📝 SummarXiv

Abstract

We present a scalar-field formulation of the generalized Chaplygin gas (GCG) and modified Chaplygin gas (MCG) models, in which the cosmic fluid dynamics are reproduced by canonical Lagrangians with analytically derived energy density $\rho(\phi)$, pressure $p(\phi)$, and scalar potential $V(\phi)$. This framework provides a unified description of dark matter and dark energy, transitioning naturally from a matter-dominated phase at early times to a negative-pressure dark-energy phase at late times. In this scalar-field formulation, the GCG and MCG models are naturally applicable to both theoretical analyses and numerical simulations. Extending this approach, we develop a systematic method to obtain a class of integrable scalar-field cosmological models.
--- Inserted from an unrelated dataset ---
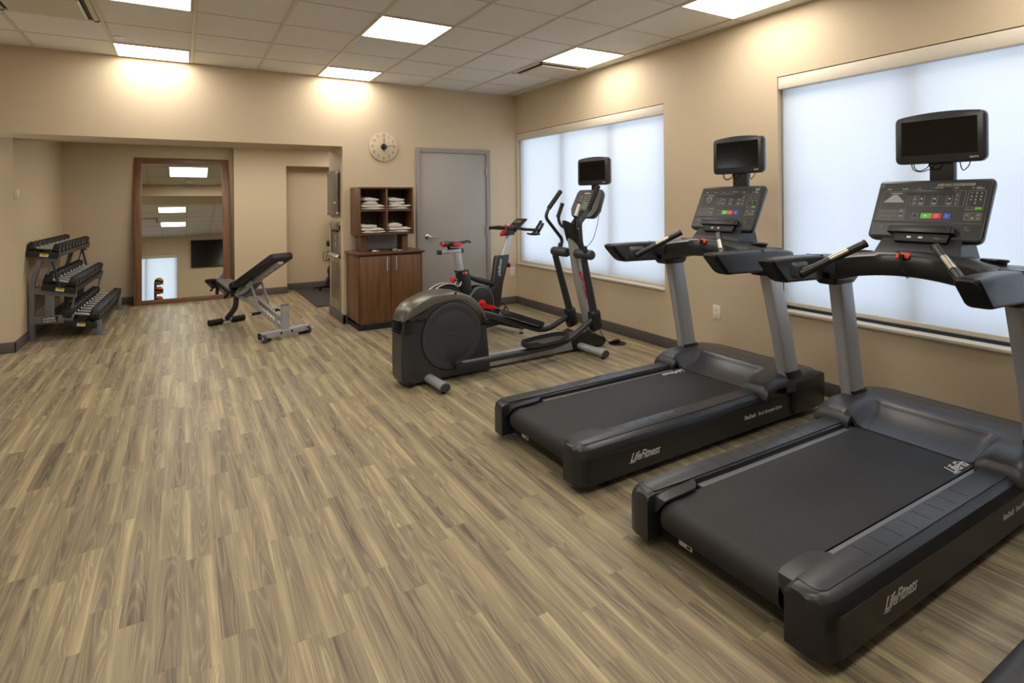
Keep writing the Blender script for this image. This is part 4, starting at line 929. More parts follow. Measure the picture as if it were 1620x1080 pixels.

In this study, we use this method to construct a new scalar-field altered Chaplygin gas (ACG) model. To investigate the viability of Chaplygin-type models, we perform a likelihood analysis using the Pantheon+ Type Ia supernova compilation together with Cepheid-calibrated distances. We examine four models, $\Lambda$CDM, GCG, MCG, and ACG, obtaining posterior constraints on the Hubble constant $H_0$, the present-day effective equation of state $\omega_0$, the transition redshift $z^\star$, and the cosmic age $t_0$. With the Cepheid calibration fixing the absolute distance scale, the inferred $H_{0}$ remains nearly model-independent. The Chaplygin-type models predict an earlier onset of cosmic acceleration than $\Lambda$CDM and give a broader range for the inferred age of the Universe, reflecting their greater flexibility in late-time expansion histories. Among them, the ACG model provides tighter parameter constraints, while the GCG and MCG models produce broader posteriors due to parameter degeneracies.